Political Science Honor Societies

There are two honor societies of special interest to political science majors. Pi Sigma Alpha stimulates scholarship and interest in the subject of government by providing tangible recognition to students who have excelled in the field. Political science majors are eligible to join after successful completion of at least three upper division courses in political science. An overall grade point average of 3.5 or higher is required, with a minimum of 3.5 in all political science classes.

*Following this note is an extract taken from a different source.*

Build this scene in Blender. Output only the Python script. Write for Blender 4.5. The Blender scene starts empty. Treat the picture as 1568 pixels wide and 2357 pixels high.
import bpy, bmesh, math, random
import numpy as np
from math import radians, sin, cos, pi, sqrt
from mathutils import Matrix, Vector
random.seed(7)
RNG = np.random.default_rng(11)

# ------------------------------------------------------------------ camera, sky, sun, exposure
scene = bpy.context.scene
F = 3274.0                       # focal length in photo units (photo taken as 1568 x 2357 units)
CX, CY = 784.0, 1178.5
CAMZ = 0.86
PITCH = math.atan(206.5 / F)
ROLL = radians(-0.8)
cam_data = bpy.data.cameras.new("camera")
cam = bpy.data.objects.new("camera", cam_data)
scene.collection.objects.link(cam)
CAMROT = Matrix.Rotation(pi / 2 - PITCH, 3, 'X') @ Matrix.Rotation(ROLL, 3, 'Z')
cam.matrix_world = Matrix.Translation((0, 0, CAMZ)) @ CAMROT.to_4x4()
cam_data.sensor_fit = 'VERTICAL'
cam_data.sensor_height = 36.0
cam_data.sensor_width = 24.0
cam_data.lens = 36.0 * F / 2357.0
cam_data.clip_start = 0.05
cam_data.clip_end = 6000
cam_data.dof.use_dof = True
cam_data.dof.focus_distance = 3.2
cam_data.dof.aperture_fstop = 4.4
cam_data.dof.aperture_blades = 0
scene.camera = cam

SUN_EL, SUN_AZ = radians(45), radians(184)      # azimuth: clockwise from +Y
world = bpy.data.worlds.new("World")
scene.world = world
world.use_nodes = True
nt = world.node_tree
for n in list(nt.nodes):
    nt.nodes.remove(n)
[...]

The second honor society is Blackstonians. This is a pre-law honor society for undergraduate students designed to recognize academic excellence, assist the student in his or her preparation for law school, and expand the knowledge of the legal profession. Membership is restricted to students who have completed at least 32 units (16 of which must be from USC), but not more than 118 units, and have maintained at least a 3.5 grade point average.

Mock Trial Team

The department hosts the USC Mock Trial Team. This trial advocacy training program is designed to develop students’ knowledge of substantive areas of civil law, criminal law and evidence. Additionally, public speaking skills are honed and societal mores are explored. Legal concepts, sociocultural theory and presentational skills are then applied through participation in courtroom advocacy competitions nationwide and local public interest advocacy assignments. Academic credit is earned through POSC 398. Membership on the team is required to enroll.